Python's facilities for calling subprocesses are pretty inconvenient compared to bash IMO. It defaults to binary output instead of UTF-8 so I almost always have to set an option for that. I wind up having to define threads in order to run programs in the background and do anything with their output in real time, which has an awkward syntax. The APIs for checking the exit code vs raising an error are pretty non-obvious and I have to look them up every time. And I always wind up having to write some boilerplate code to strip whitespace from the end of each line and filter out empty lines, like p.stdout.rstrip().split('\n') which can be subtly incorrect depending on what program I'm invoking.
"subprocess.run" appeared in python 3.5, and it's pretty nice - for example you so "check=True" to raise on error exit code, and omit it if you want to check exit code yourself. And to get text output you put "text=True" (or encoding="utf-8" if you are unsure what the system encoding is)
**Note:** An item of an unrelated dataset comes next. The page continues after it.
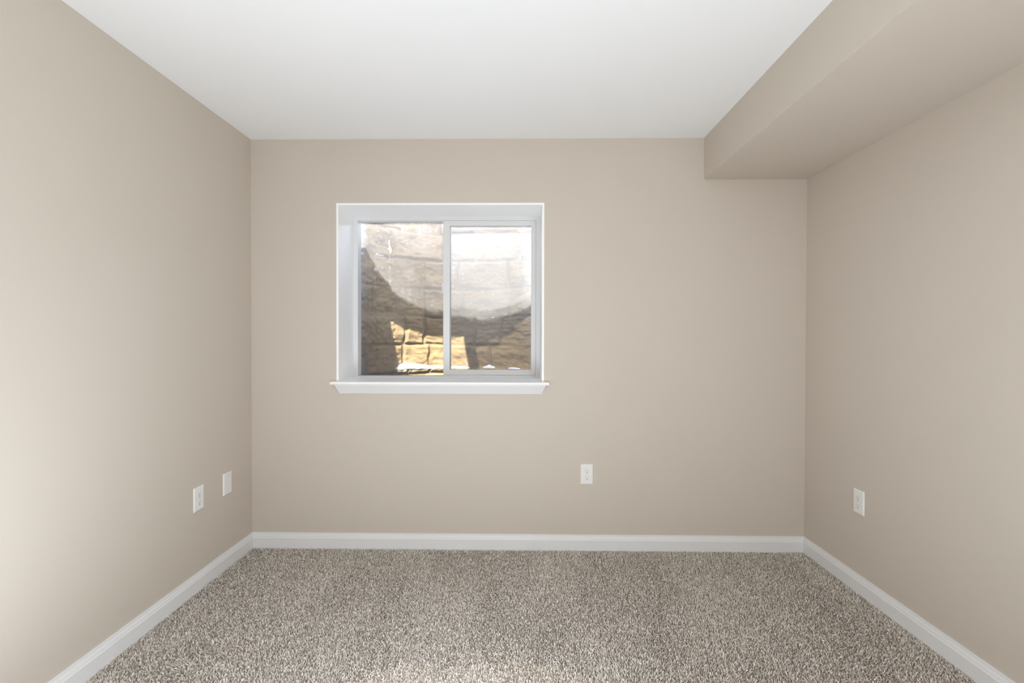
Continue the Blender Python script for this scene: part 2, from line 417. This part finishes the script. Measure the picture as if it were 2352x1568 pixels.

As for your boilerplate, it seems "p.stdout.splitlines()" is what you want? it's what you normally want to use to parse process output line-by-line
The background process is the hardest part, but for the most common case, you don't need any thread:
proc = subprocess.Popen(["slow-app", "arg"], stdout=subprocess.PIPE, text=True)
for line in proc.stdout:
print("slow-app said:", line.rstrip())
print("slow-app finished, exit code", proc.wait())
sadly if you need to parse multiple streams, threads are often the easiest.